If $a$ is a positive element in a unital C*-algebra $\mathcal{A}$, with norm $\|a\|=1$. Let $P$ be a non-zero positive projection in $\mathcal{A}$. How to prove: $$P\leq a \Longleftrightarrow aP=P ?$$ Also, if for any pure state $f$ such that $f(P)=1$, we always have $f(a)=1$, then it implies $P\leq a$.
I'm thinking of the hereditary C*-subalgebra, the closure of $a\mathcal{A}a$. But can't see how to proceed.
If $ap=p$, taking adjoints you get $pa=p$. Then $ap=pa$ and $$ p=a^{1/2}pa^{1/2}\leq a^{1/2}1a^{1/2}=a. $$ Conversely, if $p\leq a$ then $1-a\leq 1-p$. So $$ 0\leq p(1-a)p\leq p(1-p)p=0. $$ Thus $p(1-a)p=0$. We can write this as $[(1-a)^{1/2}p]^*(1-a)^{1/2}p=0$, and so $(1-a)^{1/2}p=0$, from where we get $(1-a)p=0$. That is $ap=p$.
As for your other question, suppose that $f(a)=1$ whenever $f$ is a pure state with $f(p)=1$. For such a state we have by Cauchy-Schwarz $$\tag1 |f(a(1-p))|≤f(aa^*)^{1/2}\,f(1-p)^{1/2}=0. $$ Therefore $f(a(1-p))=0$. Then $1=f(p)=f(ap)=f(pa)$.

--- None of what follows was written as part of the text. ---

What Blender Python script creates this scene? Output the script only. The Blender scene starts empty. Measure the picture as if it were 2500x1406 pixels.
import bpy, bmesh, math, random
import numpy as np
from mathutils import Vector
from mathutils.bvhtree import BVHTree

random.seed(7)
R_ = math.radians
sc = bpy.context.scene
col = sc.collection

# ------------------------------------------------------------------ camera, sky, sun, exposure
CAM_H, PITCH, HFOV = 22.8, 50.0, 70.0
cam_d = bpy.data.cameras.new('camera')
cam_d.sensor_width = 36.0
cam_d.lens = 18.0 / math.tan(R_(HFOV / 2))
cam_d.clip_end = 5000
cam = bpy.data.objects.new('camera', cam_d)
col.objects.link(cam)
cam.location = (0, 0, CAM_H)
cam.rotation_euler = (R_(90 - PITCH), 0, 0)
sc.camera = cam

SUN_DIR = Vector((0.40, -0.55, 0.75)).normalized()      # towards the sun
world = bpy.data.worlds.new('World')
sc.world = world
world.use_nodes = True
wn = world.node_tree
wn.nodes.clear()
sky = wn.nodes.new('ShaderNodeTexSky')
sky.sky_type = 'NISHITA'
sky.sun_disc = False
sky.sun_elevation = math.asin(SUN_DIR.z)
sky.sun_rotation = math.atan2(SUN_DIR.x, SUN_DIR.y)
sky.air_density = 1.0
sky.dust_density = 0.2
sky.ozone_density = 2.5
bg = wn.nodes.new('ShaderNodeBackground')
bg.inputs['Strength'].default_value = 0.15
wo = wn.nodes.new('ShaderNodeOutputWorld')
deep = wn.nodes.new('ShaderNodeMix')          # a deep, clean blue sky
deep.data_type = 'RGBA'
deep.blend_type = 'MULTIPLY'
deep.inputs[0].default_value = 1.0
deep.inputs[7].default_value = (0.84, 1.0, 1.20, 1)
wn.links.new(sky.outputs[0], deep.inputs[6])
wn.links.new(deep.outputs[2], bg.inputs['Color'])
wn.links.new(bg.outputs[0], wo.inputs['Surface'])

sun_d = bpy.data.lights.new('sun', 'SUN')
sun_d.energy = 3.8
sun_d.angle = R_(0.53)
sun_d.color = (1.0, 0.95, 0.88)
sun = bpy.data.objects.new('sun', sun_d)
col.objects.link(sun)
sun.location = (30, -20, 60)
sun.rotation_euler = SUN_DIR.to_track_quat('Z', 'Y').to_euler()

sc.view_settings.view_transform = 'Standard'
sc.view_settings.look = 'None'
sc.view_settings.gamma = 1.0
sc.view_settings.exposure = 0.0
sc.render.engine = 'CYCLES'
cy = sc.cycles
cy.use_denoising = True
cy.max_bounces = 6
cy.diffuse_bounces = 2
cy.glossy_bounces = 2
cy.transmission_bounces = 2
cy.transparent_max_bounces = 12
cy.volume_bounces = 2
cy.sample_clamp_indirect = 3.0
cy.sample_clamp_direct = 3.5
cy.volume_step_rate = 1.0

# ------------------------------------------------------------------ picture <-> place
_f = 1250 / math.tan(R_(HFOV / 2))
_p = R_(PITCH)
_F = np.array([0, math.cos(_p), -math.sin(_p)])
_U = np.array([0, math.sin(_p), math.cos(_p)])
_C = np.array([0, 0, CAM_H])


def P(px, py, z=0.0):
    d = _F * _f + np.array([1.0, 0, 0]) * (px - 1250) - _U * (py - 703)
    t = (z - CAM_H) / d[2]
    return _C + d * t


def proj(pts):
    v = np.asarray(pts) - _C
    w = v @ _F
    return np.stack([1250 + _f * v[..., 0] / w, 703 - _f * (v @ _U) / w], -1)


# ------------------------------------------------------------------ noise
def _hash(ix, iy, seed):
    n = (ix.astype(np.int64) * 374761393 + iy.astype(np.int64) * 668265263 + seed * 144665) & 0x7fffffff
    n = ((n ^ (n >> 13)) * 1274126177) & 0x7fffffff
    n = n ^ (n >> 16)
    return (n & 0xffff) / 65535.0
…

Let $g$ be a pure state of the subalgebra $pAp$. We can extend $g$ to a state of $A$ by $\tilde g(x)=g(pxp)$. Suppose that $\tilde g=th+(1-t)k$ for states $h,k$ and $t\in[0,1]$. Since $th\leq\tilde g$ and $\tilde g(1-p)=0$, we get that $h(1-p)=0$. Using Cauchy-Schwarz as above we get $h((1-p)x)=0$ for all $x$. It follows that $h(x)=h(pxp)$ for all $x$ and similarly for $k$. Then $h,k$ can be seen as states on $pAp$ and by the purity of $g$ we get that $h=k=g $. So $\tilde g$ is pure.
As we just showed, any pure state $f$ of $pAp$ can be seen as a pure state of $A$ with $f(p)=1$. Then $f(a)=1$; we have from $(1)$ (note that the positivity of $a$ was not used there) that $$ f(a(1-p))=f((1-p)ap)=0. $$ Then $$ 1=f(a)=f(ap+a(1-p))=f(ap)=f(pap). $$ This can be done for any pure state of $pAp$ and pure states separate points, so we have $pap=p$. This we can write as $p(1-a)p=0$. As we showed before, this gives us $ap=p$ and thus $p\leq a$.